Exercise details
Reproduce every entry in the listing without alteration.

━━━━━ Source records ━━━━━

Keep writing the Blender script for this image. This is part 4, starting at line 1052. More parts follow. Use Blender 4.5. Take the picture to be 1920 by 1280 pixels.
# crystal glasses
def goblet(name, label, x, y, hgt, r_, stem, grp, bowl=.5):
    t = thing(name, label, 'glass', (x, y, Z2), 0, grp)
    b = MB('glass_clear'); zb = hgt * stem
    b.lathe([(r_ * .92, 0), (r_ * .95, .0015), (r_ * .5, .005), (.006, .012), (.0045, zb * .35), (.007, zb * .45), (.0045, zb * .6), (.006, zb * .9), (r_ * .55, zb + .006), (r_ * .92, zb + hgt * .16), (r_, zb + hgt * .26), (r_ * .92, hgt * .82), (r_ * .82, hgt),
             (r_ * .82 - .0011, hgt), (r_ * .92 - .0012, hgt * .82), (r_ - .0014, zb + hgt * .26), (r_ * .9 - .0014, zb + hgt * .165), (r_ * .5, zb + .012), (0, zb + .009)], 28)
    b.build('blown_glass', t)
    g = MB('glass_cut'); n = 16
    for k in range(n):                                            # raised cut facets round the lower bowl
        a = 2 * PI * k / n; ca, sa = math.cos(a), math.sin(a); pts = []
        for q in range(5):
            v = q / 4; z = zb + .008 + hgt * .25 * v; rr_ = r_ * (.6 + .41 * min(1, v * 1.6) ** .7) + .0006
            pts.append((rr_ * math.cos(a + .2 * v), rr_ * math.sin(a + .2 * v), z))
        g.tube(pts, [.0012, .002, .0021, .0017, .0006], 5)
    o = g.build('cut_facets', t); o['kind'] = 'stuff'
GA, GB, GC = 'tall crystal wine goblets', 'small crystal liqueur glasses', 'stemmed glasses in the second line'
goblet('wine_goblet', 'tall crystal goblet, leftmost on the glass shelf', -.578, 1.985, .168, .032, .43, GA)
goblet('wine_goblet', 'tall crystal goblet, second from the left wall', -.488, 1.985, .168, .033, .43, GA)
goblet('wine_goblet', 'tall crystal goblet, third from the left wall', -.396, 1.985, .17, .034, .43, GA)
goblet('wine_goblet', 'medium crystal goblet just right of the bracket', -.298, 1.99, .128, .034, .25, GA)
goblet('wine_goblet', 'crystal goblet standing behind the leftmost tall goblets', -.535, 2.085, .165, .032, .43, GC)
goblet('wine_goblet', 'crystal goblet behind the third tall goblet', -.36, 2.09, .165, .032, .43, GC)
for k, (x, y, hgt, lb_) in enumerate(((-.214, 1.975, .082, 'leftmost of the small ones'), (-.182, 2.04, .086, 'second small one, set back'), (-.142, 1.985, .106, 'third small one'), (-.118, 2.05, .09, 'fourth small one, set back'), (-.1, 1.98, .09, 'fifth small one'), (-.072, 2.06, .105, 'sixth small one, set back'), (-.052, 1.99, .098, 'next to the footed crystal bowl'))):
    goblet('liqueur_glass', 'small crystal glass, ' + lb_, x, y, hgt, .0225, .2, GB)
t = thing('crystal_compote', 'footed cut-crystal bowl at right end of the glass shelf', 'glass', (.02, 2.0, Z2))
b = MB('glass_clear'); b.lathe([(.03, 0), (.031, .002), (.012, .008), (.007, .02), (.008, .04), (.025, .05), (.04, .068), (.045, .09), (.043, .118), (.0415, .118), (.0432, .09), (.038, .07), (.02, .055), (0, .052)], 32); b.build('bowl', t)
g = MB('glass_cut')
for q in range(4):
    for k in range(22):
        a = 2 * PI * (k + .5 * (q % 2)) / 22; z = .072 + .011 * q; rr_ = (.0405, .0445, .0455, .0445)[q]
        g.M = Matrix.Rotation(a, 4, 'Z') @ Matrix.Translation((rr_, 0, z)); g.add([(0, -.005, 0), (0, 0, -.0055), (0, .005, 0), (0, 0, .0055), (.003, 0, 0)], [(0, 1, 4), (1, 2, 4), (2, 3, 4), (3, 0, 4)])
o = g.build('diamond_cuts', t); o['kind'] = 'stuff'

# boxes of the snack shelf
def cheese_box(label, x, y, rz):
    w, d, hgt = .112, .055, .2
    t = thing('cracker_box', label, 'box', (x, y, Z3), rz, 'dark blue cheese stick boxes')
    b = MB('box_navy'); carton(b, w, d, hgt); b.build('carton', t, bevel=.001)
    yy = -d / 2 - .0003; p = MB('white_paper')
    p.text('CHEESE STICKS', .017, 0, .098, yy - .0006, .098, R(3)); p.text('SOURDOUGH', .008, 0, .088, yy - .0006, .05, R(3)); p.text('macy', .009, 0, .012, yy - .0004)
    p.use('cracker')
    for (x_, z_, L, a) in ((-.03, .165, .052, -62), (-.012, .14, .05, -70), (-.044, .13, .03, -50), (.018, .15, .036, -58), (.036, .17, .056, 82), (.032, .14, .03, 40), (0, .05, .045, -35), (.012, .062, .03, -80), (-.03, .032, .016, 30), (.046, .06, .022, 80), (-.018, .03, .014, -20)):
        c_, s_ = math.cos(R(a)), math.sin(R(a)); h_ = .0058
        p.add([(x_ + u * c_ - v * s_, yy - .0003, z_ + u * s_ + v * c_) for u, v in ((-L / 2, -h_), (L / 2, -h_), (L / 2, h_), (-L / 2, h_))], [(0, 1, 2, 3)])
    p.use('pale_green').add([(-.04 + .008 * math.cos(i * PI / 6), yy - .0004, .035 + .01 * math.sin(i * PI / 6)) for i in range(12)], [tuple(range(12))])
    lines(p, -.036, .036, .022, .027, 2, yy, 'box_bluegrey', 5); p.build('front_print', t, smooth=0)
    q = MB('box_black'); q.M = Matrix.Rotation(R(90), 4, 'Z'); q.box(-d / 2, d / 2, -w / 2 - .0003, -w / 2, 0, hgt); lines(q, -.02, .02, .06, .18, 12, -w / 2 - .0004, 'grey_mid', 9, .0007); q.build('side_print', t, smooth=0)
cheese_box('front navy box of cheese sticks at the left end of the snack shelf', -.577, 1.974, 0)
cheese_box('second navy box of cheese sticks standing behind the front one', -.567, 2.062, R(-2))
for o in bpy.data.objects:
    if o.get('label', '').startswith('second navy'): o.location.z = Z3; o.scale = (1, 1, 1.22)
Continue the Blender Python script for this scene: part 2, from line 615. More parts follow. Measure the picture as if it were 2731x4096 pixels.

━━━━━

Exercise solution
Keep writing the Blender script for this image. This is part 4, starting at line 1052. More parts follow. Use Blender 4.5. Take the picture to be 1920 by 1280 pixels.
# crystal glasses
def goblet(name, label, x, y, hgt, r_, stem, grp, bowl=.5):
    t = thing(name, label, 'glass', (x, y, Z2), 0, grp)
    b = MB('glass_clear'); zb = hgt * stem
    b.lathe([(r_ * .92, 0), (r_ * .95, .0015), (r_ * .5, .005), (.006, .012), (.0045, zb * .35), (.007, zb * .45), (.0045, zb * .6), (.006, zb * .9), (r_ * .55, zb + .006), (r_ * .92, zb + hgt * .16), (r_, zb + hgt * .26), (r_ * .92, hgt * .82), (r_ * .82, hgt),
             (r_ * .82 - .0011, hgt), (r_ * .92 - .0012, hgt * .82), (r_ - .0014, zb + hgt * .26), (r_ * .9 - .0014, zb + hgt * .165), (r_ * .5, zb + .012), (0, zb + .009)], 28)
    b.build('blown_glass', t)
    g = MB('glass_cut'); n = 16
    for k in range(n):                                            # raised cut facets round the lower bowl
        a = 2 * PI * k / n; ca, sa = math.cos(a), math.sin(a); pts = []
        for q in range(5):
            v = q / 4; z = zb + .008 + hgt * .25 * v; rr_ = r_ * (.6 + .41 * min(1, v * 1.6) ** .7) + .0006
            pts.append((rr_ * math.cos(a + .2 * v), rr_ * math.sin(a + .2 * v), z))
        g.tube(pts, [.0012, .002, .0021, .0017, .0006], 5)
    o = g.build('cut_facets', t); o['kind'] = 'stuff'
GA, GB, GC = 'tall crystal wine goblets', 'small crystal liqueur glasses', 'stemmed glasses in the second line'
goblet('wine_goblet', 'tall crystal goblet, leftmost on the glass shelf', -.578, 1.985, .168, .032, .43, GA)
goblet('wine_goblet', 'tall crystal goblet, second from the left wall', -.488, 1.985, .168, .033, .43, GA)
goblet('wine_goblet', 'tall crystal goblet, third from the left wall', -.396, 1.985, .17, .034, .43, GA)
goblet('wine_goblet', 'medium crystal goblet just right of the bracket', -.298, 1.99, .128, .034, .25, GA)
goblet('wine_goblet', 'crystal goblet standing behind the leftmost tall goblets', -.535, 2.085, .165, .032, .43, GC)
goblet('wine_goblet', 'crystal goblet behind the third tall goblet', -.36, 2.09, .165, .032, .43, GC)
for k, (x, y, hgt, lb_) in enumerate(((-.214, 1.975, .082, 'leftmost of the small ones'), (-.182, 2.04, .086, 'second small one, set back'), (-.142, 1.985, .106, 'third small one'), (-.118, 2.05, .09, 'fourth small one, set back'), (-.1, 1.98, .09, 'fifth small one'), (-.072, 2.06, .105, 'sixth small one, set back'), (-.052, 1.99, .098, 'next to the footed crystal bowl'))):
    goblet('liqueur_glass', 'small crystal glass, ' + lb_, x, y, hgt, .0225, .2, GB)
t = thing('crystal_compote', 'footed cut-crystal bowl at right end of the glass shelf', 'glass', (.02, 2.0, Z2))
b = MB('glass_clear'); b.lathe([(.03, 0), (.031, .002), (.012, .008), (.007, .02), (.008, .04), (.025, .05), (.04, .068), (.045, .09), (.043, .118), (.0415, .118), (.0432, .09), (.038, .07), (.02, .055), (0, .052)], 32); b.build('bowl', t)
g = MB('glass_cut')
for q in range(4):
    for k in range(22):
        a = 2 * PI * (k + .5 * (q % 2)) / 22; z = .072 + .011 * q; rr_ = (.0405, .0445, .0455, .0445)[q]
        g.M = Matrix.Rotation(a, 4, 'Z') @ Matrix.Translation((rr_, 0, z)); g.add([(0, -.005, 0), (0, 0, -.0055), (0, .005, 0), (0, 0, .0055), (.003, 0, 0)], [(0, 1, 4), (1, 2, 4), (2, 3, 4), (3, 0, 4)])
o = g.build('diamond_cuts', t); o['kind'] = 'stuff'

# boxes of the snack shelf
def cheese_box(label, x, y, rz):
    w, d, hgt = .112, .055, .2
    t = thing('cracker_box', label, 'box', (x, y, Z3), rz, 'dark blue cheese stick boxes')
    b = MB('box_navy'); carton(b, w, d, hgt); b.build('carton', t, bevel=.001)
    yy = -d / 2 - .0003; p = MB('white_paper')
    p.text('CHEESE STICKS', .017, 0, .098, yy - .0006, .098, R(3)); p.text('SOURDOUGH', .008, 0, .088, yy - .0006, .05, R(3)); p.text('macy', .009, 0, .012, yy - .0004)
    p.use('cracker')
    for (x_, z_, L, a) in ((-.03, .165, .052, -62), (-.012, .14, .05, -70), (-.044, .13, .03, -50), (.018, .15, .036, -58), (.036, .17, .056, 82), (.032, .14, .03, 40), (0, .05, .045, -35), (.012, .062, .03, -80), (-.03, .032, .016, 30), (.046, .06, .022, 80), (-.018, .03, .014, -20)):
        c_, s_ = math.cos(R(a)), math.sin(R(a)); h_ = .0058
        p.add([(x_ + u * c_ - v * s_, yy - .0003, z_ + u * s_ + v * c_) for u, v in ((-L / 2, -h_), (L / 2, -h_), (L / 2, h_), (-L / 2, h_))], [(0, 1, 2, 3)])
    p.use('pale_green').add([(-.04 + .008 * math.cos(i * PI / 6), yy - .0004, .035 + .01 * math.sin(i * PI / 6)) for i in range(12)], [tuple(range(12))])
    lines(p, -.036, .036, .022, .027, 2, yy, 'box_bluegrey', 5); p.build('front_print', t, smooth=0)
    q = MB('box_black'); q.M = Matrix.Rotation(R(90), 4, 'Z'); q.box(-d / 2, d / 2, -w / 2 - .0003, -w / 2, 0, hgt); lines(q, -.02, .02, .06, .18, 12, -w / 2 - .0004, 'grey_mid', 9, .0007); q.build('side_print', t, smooth=0)
cheese_box('front navy box of cheese sticks at the left end of the snack shelf', -.577, 1.974, 0)
cheese_box('second navy box of cheese sticks standing behind the front one', -.567, 2.062, R(-2))
for o in bpy.data.objects:
    if o.get('label', '').startswith('second navy'): o.location.z = Z3; o.scale = (1, 1, 1.22)
Continue the Blender Python script for this scene: part 2, from line 615. More parts follow. Measure the picture as if it were 2731x4096 pixels.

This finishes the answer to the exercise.